MK: No. That would be called “rejoining family”.
NS: Did the militants who decided to return in the 90s or early 2000s also benefit from the 2004 policy?
MK: I am not sure.
NS: Do you have a list of beneficiaries under the policies of 2004 and 2010?
MK: Please contact the IGP CID for this information.
NS: Okay. So far, how many FD accounts have been opened for the surrendered militants?
MK: Not many
NS: Is there a number?
MK: I don’t remember. But not many were opened.
NS: Why
MK: There wasn’t much eagerness for it. They didn’t ask for it.
NS: I’m sorry sir, correct me if I’m wrong, but aren’t they entitled to the FD account? Do they need to ask for it?
MK: Yes, they need to ask.
NS: So they have to study the policy before they surrender and will only get what they’re entitled to if they ask for it?
MK: Yes
When Newslaundry reached out to the IGP of CID, Abdul Ghani Mir, for the list of beneficiaries under the 2004 and 2010 policies, he said he would “have to check with his team if such information can be given out in the media or not”. Since then, his phone has remained unanswered.

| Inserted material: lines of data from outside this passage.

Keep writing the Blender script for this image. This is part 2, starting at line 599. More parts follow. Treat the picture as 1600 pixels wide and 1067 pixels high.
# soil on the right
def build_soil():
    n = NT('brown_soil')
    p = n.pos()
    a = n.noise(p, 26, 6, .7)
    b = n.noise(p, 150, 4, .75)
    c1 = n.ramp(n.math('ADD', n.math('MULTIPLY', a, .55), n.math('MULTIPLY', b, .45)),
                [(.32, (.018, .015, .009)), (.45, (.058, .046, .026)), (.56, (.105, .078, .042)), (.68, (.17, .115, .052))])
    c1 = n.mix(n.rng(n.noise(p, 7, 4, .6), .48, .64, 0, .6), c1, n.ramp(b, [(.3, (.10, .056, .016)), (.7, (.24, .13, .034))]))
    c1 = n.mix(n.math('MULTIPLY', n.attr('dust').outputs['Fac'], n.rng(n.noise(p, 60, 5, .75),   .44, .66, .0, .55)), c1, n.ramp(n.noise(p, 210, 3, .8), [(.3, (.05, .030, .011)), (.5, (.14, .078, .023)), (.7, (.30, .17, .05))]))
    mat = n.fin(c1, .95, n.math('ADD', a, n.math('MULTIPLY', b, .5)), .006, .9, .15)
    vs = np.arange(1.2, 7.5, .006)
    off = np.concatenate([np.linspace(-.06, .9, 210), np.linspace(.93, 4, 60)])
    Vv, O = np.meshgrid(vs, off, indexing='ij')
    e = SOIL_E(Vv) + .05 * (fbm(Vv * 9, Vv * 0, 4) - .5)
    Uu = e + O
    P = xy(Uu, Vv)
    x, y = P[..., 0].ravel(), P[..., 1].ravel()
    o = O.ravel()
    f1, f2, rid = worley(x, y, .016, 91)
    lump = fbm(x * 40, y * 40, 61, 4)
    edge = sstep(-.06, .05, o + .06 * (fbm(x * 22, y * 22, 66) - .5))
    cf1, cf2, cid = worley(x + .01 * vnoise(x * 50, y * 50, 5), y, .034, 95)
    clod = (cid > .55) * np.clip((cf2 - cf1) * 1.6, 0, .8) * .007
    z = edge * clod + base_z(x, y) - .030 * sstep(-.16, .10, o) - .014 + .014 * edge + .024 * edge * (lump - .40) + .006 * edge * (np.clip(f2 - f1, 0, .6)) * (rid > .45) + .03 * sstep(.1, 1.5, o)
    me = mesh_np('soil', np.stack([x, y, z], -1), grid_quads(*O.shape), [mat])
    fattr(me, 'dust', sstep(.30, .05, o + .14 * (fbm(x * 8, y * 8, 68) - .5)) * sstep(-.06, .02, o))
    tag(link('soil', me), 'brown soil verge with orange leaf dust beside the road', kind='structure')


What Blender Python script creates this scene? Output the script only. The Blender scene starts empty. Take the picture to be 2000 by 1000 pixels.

Surrendered militant Haidiri has no hope from the government. “Now I can’t even be bothered to ask for benefits. It would take a lot of lack of integrity to go begging after this government,” he said. A friend sitting next to him pointed out that Haidiri had refused to go with the delegation of surrendered and released militants to meet interlocutor Dineshwar Sharma, newly appointed by the Modi government.
When asked why, Haidiri again spit on the ground. “In 2008, when I was in prison that man interrogated me. He was in the Intelligence Bureau and he mentally tortured me,” he said, pausing before adding: “Even my dog won’t go to him to ask for water, let alone peace.”